La télévision payante représenterait environ les deux tiers de cette opportunité de croissance, les opérateurs historiques pouvant espérer capter de 10 à 30% des abonnés à la télévision payante selon les pays. En revanche, les marchés encombrés de la VOD et de la publicité, bien qu’en forte expansion, ne représenteraient pour les opérateurs qu’une part plus faible de ce triptyque gagnant.

Investir dans des contenus exclusifs ou « high premium » (offre quasi exhaustive en contenu de première catégorie tel que cinéma et football) serait, selon l’étude Arthur D. Little - Exane BNP Paribas, une stratégie très risquée car la base de clients des opérateurs ne permettra pas d’amortir les coûts très élevés de ces contenus. Les auteurs de l’étude concluent aussi qu’une stratégie visant à coupler contenus « high premium » et accès haut débit pour mieux rentabiliser les contenus a peu d’avenir, notamment au vu de la réglementation restreignant l’exclusivité des contenus comme au Royaume-Uni et aux Pays-Bas.

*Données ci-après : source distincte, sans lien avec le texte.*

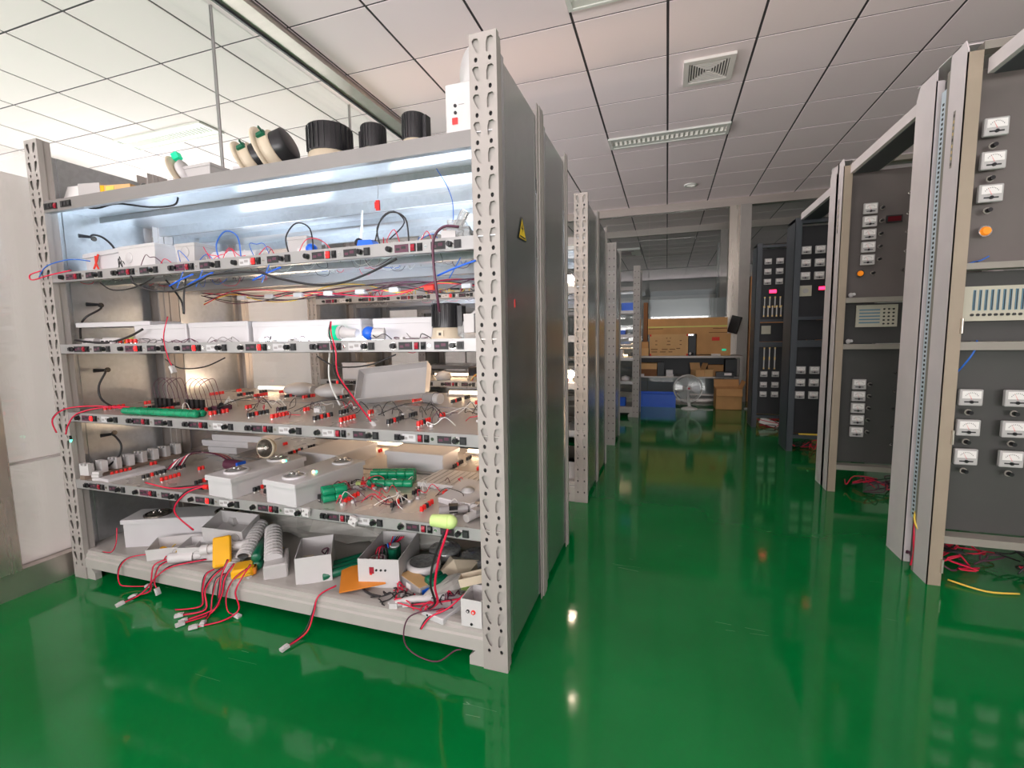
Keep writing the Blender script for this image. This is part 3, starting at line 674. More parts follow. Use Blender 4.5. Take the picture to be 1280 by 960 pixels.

La solution gagnante serait une stratégie visant à packager du contenu de valeur dit « light premium » (sélection exclusive de contenu à un coût de 15-25% de l’investissement moyen d’une stratégie ‘high-premium’) et à développer des services interactifs autour de ces contenus. Cette stratégie moins capitalistique serait à la fois différenciatrice pour les opérateurs et génératrice d’ARPU.

Comment les opérateurs peuvent-ils tirer leur épingle du jeu ?

Concurrencés par les acteurs de l’Internet et les équipementiers sur leurs points forts traditionnels (qualité de service, infrastructures de serveurs, richesse de contenus sur tous les supports), « les opérateurs de télécoms doivent nouer des alliances pour développer des services innovants autour du contenu à l’instar de ce que font aux Etats-Unis des câblo-opérateurs comme Comcast ou des acteurs du satellite comme DishTV » précise Franck Herbaux, Directeur Média, Arthur D. Little Paris.

Au travers de partenariats avec les différents acteurs de l’écosystème télécoms-médiatechnologie, les opérateurs ont tous les atouts pour prendre en main le développement de la TV du futur. Sous réserve cependant qu’ils mettent en oeuvre des services faciles d’emploi, innovants et attractifs comme la « catch-up TV » (un système qui permet de revoir des émissions à la demande) ou encore le guide de programme interactif. Il leur faudra également améliorer l’ergonomie et le catalogue de leurs services vidéos, et déployer des plates-formes et des forces de vente pour proposer une publicité ciblée et locale.

Ces alliances peuvent se nouer avec des leaders de l’Internet, des éditeurs de logiciels et des équipementiers comme les fabricants de téléviseurs et de consoles de jeux qui apportent leurs compétences en développement et en ergonomie. Une telle démarche proactive permettra aux opérateurs d’écarter la menace de banalisation de leurs services d’accès.

Moins affectés que les autres secteurs par la crise économique, grâce à leurs revenus récurrents et à leur marge de manoeuvre en termes de coûts et d’investissements, les opérateurs de télécoms présentent pour ces « partenaires experts » des avantages indiscutables : ils apportent l’accès au réseau, la maîtrise de leur box et surtout leur relation de proximité avec l ‘utilisateur issue du service client et de la facturation.

« Paradoxalement, la crise que nous connaissons actuellement offre aux opérateurs le temps de s’organiser car elle ralentira les plans de développement des leaders de l’Internet tout comme ceux des équipementiers » annonce Didier Lévy, Directeur Télécom, Arthur D. Little Paris.

Des disparités locales

L’étude 2009 de Arthur D. Little – Exane BNP Paribas note que les dépenses par foyer en Europe ne sont actuellement que de 50€ par mois dans le « triple-play » (30€ seulement en France), contre 70€ par mois aux Etats-Unis. Dans des pays comme le Portugal ou les Pays- Bas, on devrait assister à une croissance des revenus des lignes fixes pour les opérateurs historiques. « En revanche, la situation est plus difficile en Allemagne et au Royaume-Uni, où les opérateurs de télécoms sont menacés par des câblo-opérateurs ou des opérateurs de diffusion par satellite comme le britannique BSkyB » conclut Antoine Pradayrol.